Happy New Year

Happy New Year! Doesn’t that have a fresh sound to it? After all the crazy messiness of the Christmas holiday, doesn’t it feel good to take a moment and think about the possibilities of a clean start, a fresh new beginning. And oh, we all know about those New Year’s resolutions. This week I checked out some of the research on resolutions: the most common ones probably won’t surprise you: they have to do with health: losing weight, eating better, or quitting smoking. How well do we generally do at keeping them? The results are mixed. But one study found that about 40 per cent of us are still sticking to our New Year’s resolution six months later. So I guess it depends on whether you are a glass-half-full or half-empty person.

Today, in the gospel, we even get a new beginning – a new beginning with the word of God that takes us back to promise of Jesus, the moment when his arrival could be expected and every potential still possible. Like a New Year. At Christmas, we receive that new beginning with the birth of a baby, as simple a symbol of fresh hope and bright starts as humanity can find. If we are lucky, we can bask in that message of hope for the next six months and longer.

Of course, we know the reality: it doesn’t take long for the harder part of life to seep in. For a negative crack by a spouse to sour our mood, and take us back to old patterns. For the paperwork to pile up at the office, or for co-workers to drive us nuts. For the homework to return and the care-giving to once again make us weary. And then, suddenly, it’s all forgotten, and we are once again thinking of Christmas as that sparkly holiday 12 months away.
But the reality is Christmas can take us only so far. On top of all those presents and family gatherings, we pile so many expectations that we set ourselves up to be disappointed. We push aside those problems, only to have them smack us in the face again on Boxing Day. Christmas is a moment to pause, to reflect. But it is really not a time to rest, to say, “God has come, God’s got things handled.” In fact, Christmas is the beginning of the real work – for Mary and Joseph, who are about to flee to Egypt, for the shepherds and wise men, and for the disciples, who will follow. And mostly, for that baby, who must make the hardest journey of all. Christmas gives us a new beginning to get that work done – a new mission. And if that is what we feel at the turn of the New Year, then we are on the right track.

So how do we find our way on that path? How do we keep to it – on a Christian New Year’s resolution – to bring ourselves closer to God in mission for others? How do we improve our odds of falling into that 40 per cent and not back into the old way we so hope to change?

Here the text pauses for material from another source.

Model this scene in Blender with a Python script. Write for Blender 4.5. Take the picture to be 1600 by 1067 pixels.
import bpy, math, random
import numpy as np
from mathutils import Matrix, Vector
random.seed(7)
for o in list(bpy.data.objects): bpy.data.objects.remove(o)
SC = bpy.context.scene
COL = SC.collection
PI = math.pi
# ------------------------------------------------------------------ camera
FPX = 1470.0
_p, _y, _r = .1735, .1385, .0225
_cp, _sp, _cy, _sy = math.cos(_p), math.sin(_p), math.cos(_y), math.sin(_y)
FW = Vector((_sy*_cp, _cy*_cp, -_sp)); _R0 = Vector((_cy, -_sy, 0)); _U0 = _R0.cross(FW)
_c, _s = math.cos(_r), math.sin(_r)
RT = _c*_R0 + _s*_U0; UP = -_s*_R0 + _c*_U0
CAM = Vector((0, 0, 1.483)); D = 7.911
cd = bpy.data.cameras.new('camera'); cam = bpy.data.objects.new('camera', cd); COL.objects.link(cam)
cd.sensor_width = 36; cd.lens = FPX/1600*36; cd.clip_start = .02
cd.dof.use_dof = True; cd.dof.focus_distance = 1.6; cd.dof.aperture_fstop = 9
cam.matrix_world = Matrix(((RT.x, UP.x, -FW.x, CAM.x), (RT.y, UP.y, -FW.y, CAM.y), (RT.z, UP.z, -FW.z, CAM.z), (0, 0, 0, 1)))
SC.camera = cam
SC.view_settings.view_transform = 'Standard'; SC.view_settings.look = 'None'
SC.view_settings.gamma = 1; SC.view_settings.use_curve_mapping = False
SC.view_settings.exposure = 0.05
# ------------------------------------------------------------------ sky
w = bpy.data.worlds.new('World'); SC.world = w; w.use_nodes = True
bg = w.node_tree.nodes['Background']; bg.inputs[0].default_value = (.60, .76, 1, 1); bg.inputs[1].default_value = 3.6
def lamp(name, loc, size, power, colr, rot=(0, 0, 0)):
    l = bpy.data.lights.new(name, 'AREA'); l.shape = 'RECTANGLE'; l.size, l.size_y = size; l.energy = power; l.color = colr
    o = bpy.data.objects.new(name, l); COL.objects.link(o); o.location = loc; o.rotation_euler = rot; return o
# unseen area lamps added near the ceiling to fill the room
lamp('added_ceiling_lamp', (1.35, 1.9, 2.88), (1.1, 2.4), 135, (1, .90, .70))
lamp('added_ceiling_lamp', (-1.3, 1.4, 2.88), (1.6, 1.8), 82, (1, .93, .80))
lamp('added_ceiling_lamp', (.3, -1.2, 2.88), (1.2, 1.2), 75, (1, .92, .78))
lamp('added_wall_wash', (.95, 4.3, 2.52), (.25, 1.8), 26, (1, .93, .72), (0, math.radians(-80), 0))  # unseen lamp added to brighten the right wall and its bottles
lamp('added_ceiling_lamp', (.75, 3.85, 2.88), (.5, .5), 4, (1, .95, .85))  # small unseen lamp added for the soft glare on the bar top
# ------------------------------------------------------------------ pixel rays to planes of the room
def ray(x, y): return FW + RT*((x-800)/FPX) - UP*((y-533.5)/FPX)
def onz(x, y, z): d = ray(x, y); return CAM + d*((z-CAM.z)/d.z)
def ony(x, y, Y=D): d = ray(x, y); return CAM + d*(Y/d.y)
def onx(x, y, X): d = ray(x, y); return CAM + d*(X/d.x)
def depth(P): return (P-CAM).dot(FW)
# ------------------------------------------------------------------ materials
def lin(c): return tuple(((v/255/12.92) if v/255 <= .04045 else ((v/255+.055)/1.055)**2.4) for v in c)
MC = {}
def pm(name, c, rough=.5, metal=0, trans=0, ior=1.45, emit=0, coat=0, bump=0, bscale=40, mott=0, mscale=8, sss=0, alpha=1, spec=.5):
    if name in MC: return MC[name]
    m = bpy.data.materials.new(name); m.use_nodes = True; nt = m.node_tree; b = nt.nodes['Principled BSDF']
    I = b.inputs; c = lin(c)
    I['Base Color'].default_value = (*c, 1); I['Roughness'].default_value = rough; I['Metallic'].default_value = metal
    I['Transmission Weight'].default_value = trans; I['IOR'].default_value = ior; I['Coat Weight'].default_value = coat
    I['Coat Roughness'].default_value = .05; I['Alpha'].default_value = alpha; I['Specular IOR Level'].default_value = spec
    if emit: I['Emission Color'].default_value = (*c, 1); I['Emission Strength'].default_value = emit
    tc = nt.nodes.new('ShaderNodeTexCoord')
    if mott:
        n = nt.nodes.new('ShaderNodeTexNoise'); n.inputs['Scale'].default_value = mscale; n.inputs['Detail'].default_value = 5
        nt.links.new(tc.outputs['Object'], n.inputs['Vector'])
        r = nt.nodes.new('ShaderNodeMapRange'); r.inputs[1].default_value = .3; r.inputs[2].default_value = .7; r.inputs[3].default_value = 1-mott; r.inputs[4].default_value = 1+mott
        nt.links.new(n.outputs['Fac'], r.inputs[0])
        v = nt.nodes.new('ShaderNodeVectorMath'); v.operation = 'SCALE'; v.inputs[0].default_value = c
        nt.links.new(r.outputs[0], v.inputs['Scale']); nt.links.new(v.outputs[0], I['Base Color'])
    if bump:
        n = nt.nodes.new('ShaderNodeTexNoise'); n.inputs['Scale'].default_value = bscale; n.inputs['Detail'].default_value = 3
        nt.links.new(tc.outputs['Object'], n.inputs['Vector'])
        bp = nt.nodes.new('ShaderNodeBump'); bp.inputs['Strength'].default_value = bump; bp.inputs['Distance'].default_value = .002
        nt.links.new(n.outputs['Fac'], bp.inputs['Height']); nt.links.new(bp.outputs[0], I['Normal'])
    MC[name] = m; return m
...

Psychologists can offer tips, and sell you a book that offers them. But the bests tips are actually already in the gospel, a message God shares with us freely, written long before the ball was dropping in Times Square.
The first one: Make your resolution about something larger than yourself. Mary and Joseph had this in spades: they weren’t trying just to be good parents – they were responsible for the most special baby born to the world. We have to look for that deeper meaning behind our motivations. The surest way to fail at any goal is to put a selfish reason behind it – we just can’t sustain it in the long run. But maybe you want to be healthier to be a better parent so you can stay active with your kids and have more energy to contribute to the life around you. That’s a worthy goal, an other-centred goal. How much more are we inspired to do something when it is not just about serving ourselves?
The Second Tip: Check in. Christmas isn’t a one-shot deal, and New Year’s doesn’t just happen at midnight on the 31st of December. We can check in with God whenever we like to keep track of our progress. You cannot make a plan to change and then forget about it. You have to be diligent and mindful and take careful, deliberate steps. Our faith is the same – we have to nurture it. We have to cultivate that better and closer relationship with God through prayer, through reflection. That means different things for each of us: perhaps it is the journal entry at the end of the day. Perhaps it is time spent kneeling with folded hands, talking out loud to God. Perhaps it is simply that quiet moment on the bus when you hear that voice in your head reminding you to take stock of the day. I read once that it takes 14 solid days to change a bad habit. But in truth, it takes a lifetime to keep a good one – a lifetime of inner conversations with God, a lifetime of reflecting on our actions and making intentional acts to change for the better.
Tip Three: Dwell in Community. From the day he was born until the cross, Jesus was all about community. In the manger, God began shaping it around him. And as children, we clearly recognize the need for community for those people and friends who care for us and sustain us. As adults, we become more selective about the community we choose and we don’t see so clearly how it invigorates and refreshes us. Perhaps we fail to see the community that would be there if we needed help. Perhaps we fail to be that life-giving community for others. Sometimes, so keen to make it on our own, we forget that no one has ever been truly successful without help. And this applies most definitely to any attempt to make a change: we need to include our friends and family, to enlist their support and love. Certainly it also applies to our faith lives. And Sunday morning service is just one example of that: the life we get from coming here and singing and praying together. But when we are also instruments of community, our faith thrives. And our efforts for positive change thrive with it.

So, in this week of new resolutions, if you have chosen something – big or small – to change about yourself, I hope you feel God walking with you. Make your goal larger than yourself. Check in. Dwell in Community. Guided by the self-help manual that God lays out for us, enjoy the promise of new beginnings. Amen.